Today Jozef Sabovcik continues to try quads every week while on tour with World Cup Champions on Ice. After having skated with Ice Capades and Holiday on Ice, he particularly enjoys this tour, which is almost like an extended family for him.
"We all know each other and respect each other," he said. "For the sake of the show some get higher billing, but it doesn't come between us. We're just people. Last year in Ice Capades they had the cast, the chorus, the stars. There were a lot of internal problems. The stars want to be principal, they think they're better. There's more politics. I stayed away from everything. Did my thing and went back to my book or CD."
What's more, Sabovcik has his own family along with him on the road -- Tracy as well as their two-year-old son, Blade -- or Blade Joseph Wainman Sabovcik, to be precise.
"A spelling exercise for him, early," the proud father quipped. And lest there's any question about it, skating doesn't have anything to do with the toddler's name. "We just wanted an original name. I was thinking of all these names like Dagger. Toller Cranston said, 'Grenade'. Out of Dagger I said, 'Edge', but that's not original because the guitarist from U2 is called Edge. From Edge came Blade."
Sabovcik spends a lot of time with his son, speaking to him in a few of the six languages he is fluent in. Although the responsibility of fatherhood scared him at first, now he says, he wouldn't change it for anything. "Blade hasn't known anything but travel since he was three weeks old. Some people say that's awful to drag your kid around like that. To me, people go to work 9 to 5 every day and don't see their kids. He's with us all day."
In addition to touring, Jozef competed in a number of professional championships and won the Pro Cup in 1990. He also starred in a number of TV specials, including Brian Orser's award winning Night Moves.

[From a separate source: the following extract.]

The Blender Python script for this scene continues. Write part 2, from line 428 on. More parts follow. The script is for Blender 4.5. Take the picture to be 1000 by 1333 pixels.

For him now there is one challenge left -- to do something for his country and remind his countrymen that in his heart he never left them. Since moving to Canada, Sabovcik has seen his country go through political turmoil; first the 1989 revolution, and then the subsequent splitting up of Czechoslovakia.
"I lived there for 23 years of my life, and all of a sudden ... you watch TV and you watch news and there's always upheaval all over the world. Always some kind of revolution. You watch it with a certain detachment. And then you see your city on TV. It was very strange."
Since his family is now Canadian and his career firmly planted on this continent, Sabovcik is seeking Canadian citizenship. But deep down he still considers himself Czechoslovak first.
"That's my home, even though my true home is with Tracy and Blade," he said. "For me it's weird to even think I'm Slovak and Petr (Barna) is Czech. We're not from the same country anymore. It's not real. Both of us are carrying a Czechoslovak passport. We're citizens of a non-existing country. Half my family is Czech and half is Slovak, so i really am Czechoslovakian."
The show he hopes to bring to his homeland is still in the planning stage, and Sabovcik is looking for a sponsor to help turn it into reality. The project is not intended either as a profit-making venture, nor as a means to further a career. It would instead be his way to pay back his country and the city of Bratislava for what they have given him. "I would like to go back to my hometown to present myself and my work, to let people know I didn't forget. In my hometown there was a great tradition for skating. I hope it will not die."
Whether the show takes place or not, Jozef Sabovcik will most likely be remembered by his countrymen as an important contribution to that tradition.